Last Saturday’s win at Minnesota may have been a squeaker, but the Northwestern Wildcats (5-0, 1-0) now find themselves one victory away from that potential 6-0 start we have been talking about for weeks.

Not only that, but the ‘Cats have clawed their way into the USA Today/Coaches Poll at No. 25. A win this weekend could also land them in the AP Top 25 Poll, where they received 25 votes last week and currently sit 30th.

The Big Ten home opener will be a night game this weekend as the Purdue Boilermakers (2-2, 0-0) come to town.

Purdue is coming off a bye week, so this is their first conference game of the season. They are expected to be without two of their top offensive players, however, in quarterback Robert Marve and receiver Keith Smith.

Marve, a junior, started 11 games at the University of Miami in 2008 before transferring to Purdue. Smith, arguably the Boilermakers’ most dangerous offensive weapon, had his redshirt senior season end abruptly after just two games. During his college career, Purdue’s co-captain hauled in 158 passes for 1,709 yards.

The most dangerous player that Northwestern will have to prepare for is probably on the other side of the ball. Senior defensive end Ryan Kerrigan not only has a team-high 34 tackles, but has also accumulated 4.5 sacks and 12 tackles-for-loss. Despite playing just four games due to the early bye week, that ranks Kerrigan atop the Big Ten in tackles-for-loss and just a half-sack behind the conference leader in sacks – Northwestern’s Vince Browne.

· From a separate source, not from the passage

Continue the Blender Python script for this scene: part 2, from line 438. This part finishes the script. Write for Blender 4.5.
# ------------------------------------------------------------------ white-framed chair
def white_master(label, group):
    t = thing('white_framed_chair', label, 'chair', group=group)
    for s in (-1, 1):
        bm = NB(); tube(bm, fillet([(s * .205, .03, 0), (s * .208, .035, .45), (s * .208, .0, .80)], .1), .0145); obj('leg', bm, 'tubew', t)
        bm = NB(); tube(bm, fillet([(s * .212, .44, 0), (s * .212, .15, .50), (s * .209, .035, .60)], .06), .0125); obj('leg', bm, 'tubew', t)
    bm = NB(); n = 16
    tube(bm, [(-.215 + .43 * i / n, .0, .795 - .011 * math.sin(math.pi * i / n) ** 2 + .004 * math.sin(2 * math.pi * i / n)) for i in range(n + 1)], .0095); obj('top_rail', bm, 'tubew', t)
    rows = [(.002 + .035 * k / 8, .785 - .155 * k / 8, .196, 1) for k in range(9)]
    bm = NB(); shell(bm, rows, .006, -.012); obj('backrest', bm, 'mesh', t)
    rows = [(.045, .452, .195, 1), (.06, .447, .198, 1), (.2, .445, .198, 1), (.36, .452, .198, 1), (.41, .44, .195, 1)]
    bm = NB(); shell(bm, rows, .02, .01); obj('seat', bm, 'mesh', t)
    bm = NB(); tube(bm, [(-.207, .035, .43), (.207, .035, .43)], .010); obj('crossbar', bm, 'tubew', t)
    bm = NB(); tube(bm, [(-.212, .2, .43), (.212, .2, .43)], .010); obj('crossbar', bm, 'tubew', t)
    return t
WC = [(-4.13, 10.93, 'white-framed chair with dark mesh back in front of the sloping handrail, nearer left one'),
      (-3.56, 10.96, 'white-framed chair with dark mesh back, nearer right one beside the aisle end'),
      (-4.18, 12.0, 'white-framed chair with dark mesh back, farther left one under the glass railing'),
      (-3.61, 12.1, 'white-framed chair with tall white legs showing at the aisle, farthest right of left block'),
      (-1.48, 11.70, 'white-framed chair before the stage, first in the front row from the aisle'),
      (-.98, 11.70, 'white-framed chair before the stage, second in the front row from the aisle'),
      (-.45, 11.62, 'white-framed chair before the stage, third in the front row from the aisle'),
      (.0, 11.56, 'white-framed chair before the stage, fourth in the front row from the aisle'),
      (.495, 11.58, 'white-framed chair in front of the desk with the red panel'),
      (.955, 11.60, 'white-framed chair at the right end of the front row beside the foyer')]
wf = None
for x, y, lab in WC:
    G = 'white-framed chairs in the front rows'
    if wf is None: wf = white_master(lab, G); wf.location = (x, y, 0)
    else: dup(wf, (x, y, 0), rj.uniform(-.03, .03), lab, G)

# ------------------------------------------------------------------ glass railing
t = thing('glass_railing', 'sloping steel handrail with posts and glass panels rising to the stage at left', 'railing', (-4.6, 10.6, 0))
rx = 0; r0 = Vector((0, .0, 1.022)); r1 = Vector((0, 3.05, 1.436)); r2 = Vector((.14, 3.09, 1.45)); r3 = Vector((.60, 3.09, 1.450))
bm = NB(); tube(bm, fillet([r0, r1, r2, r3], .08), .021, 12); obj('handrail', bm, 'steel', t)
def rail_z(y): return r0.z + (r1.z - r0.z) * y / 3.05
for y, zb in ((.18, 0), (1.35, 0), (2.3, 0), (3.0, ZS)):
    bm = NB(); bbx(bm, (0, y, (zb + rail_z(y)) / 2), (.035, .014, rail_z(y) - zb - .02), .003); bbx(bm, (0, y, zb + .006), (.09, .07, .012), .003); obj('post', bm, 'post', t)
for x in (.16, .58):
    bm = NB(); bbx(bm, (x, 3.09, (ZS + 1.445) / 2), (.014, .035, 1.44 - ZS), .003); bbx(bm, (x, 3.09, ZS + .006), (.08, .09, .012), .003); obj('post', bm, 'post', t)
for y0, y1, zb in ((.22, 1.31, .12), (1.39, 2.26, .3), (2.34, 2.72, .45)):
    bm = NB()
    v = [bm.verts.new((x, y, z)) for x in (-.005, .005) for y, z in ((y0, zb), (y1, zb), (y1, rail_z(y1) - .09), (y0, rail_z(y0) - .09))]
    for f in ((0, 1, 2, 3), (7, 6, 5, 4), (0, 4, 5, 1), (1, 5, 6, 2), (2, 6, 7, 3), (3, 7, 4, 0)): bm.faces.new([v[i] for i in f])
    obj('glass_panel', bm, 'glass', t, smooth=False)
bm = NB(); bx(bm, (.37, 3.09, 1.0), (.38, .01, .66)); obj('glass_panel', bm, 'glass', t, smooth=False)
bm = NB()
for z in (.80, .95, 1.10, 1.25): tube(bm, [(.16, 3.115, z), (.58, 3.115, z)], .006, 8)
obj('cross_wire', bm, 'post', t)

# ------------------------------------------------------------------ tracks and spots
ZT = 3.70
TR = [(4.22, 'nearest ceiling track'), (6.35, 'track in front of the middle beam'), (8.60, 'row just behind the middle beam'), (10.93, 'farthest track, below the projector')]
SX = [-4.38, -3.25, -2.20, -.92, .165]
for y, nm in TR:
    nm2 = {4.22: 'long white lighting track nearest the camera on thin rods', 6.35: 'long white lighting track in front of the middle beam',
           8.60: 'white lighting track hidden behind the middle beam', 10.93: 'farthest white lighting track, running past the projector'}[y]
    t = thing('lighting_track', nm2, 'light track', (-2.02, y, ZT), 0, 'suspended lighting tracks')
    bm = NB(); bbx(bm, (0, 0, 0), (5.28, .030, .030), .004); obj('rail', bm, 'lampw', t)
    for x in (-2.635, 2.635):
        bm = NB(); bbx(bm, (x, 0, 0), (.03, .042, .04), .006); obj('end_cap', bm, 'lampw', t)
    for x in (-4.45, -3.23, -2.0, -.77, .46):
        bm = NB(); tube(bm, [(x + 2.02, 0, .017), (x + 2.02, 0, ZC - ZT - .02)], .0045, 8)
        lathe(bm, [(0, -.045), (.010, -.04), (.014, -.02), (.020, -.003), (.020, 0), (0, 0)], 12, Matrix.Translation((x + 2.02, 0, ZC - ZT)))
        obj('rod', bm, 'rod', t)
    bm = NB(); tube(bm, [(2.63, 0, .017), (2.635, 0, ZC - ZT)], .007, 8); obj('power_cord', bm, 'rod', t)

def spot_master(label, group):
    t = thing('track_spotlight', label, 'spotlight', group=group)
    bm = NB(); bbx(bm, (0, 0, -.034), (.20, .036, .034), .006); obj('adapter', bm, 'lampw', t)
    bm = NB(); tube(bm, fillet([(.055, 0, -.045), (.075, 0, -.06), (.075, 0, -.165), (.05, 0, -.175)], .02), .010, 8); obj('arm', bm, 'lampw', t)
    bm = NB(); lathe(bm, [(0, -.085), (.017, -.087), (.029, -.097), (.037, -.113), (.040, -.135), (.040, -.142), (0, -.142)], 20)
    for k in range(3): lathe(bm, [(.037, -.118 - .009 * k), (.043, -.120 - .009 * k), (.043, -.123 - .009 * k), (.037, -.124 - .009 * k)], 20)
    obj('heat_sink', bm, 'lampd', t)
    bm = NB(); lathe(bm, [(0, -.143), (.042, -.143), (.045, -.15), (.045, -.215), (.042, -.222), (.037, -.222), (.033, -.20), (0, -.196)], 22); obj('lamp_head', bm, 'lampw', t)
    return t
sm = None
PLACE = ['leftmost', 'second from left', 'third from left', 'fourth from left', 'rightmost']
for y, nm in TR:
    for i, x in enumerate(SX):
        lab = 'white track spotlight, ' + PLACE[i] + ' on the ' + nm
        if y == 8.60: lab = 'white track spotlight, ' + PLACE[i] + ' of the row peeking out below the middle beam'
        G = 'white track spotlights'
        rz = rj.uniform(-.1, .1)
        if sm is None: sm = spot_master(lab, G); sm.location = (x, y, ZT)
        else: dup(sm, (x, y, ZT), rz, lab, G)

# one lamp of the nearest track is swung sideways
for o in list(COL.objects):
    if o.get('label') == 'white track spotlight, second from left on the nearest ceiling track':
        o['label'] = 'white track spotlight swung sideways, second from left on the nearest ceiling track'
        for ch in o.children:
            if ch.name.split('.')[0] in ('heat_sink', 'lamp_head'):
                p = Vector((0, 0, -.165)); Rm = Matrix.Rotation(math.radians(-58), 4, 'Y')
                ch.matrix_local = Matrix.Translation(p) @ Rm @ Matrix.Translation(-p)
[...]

As a team, Purdue leads the Big Ten with 12 sacks and is tied with Penn State for the conference lead with 31 tackles-for-loss. That averages out to 3.0 sacks- and 7.75 TFL-per-game, garnering national ranks of 11th and 14th, respectively.

The Boilermakers can also run the ball, thanks in part to fill-in quarterback Rob Henry, a redshirt freshman, and senior running back Dan Dierking. Purdue averages 188 rushing yards-per-game despite the fact that no individual player averages more than 52 yards-per-game on their own. The balanced rushing attack has led to over 200 yards in consecutive games and over 100 yards in seven straight games dating back to 2009.

In this game, however, Henry will be the wild card.

He has led the Boilers in rushing in each of the past two games, but did not run for more than 70 yards in either effort. The fact of the matter is that on Saturday, he is going to have to throw the ball to beat the Wildcats. Henry comes in 21-for-41 for 233 yards, two touchdowns and one pick in sporadic action over the last three games, but will be making his first career start this weekend.

You have to think Northwestern – who ranks 36th nationally with just 122 rushing yards allowed per game – is going to focus on ending Purdue’s streak of big running games. If they can do that successfully, it will take a freshman quarterback winning his first start through the air to beat them.

If the Wildcats can stop the run and protect Dan Persa from Purdue’s productive pass rush, they will head into the bye week with a 6-0 mark in advance of their homecoming showdown with Michigan State on October 23.

Under the lights at Ryan Field this Saturday, Northwestern will look to continue their impressive start to this season. With one more win, the conference will have to take serious notice of the Wildcats’ as a legitimate threat in the race to Pasadena.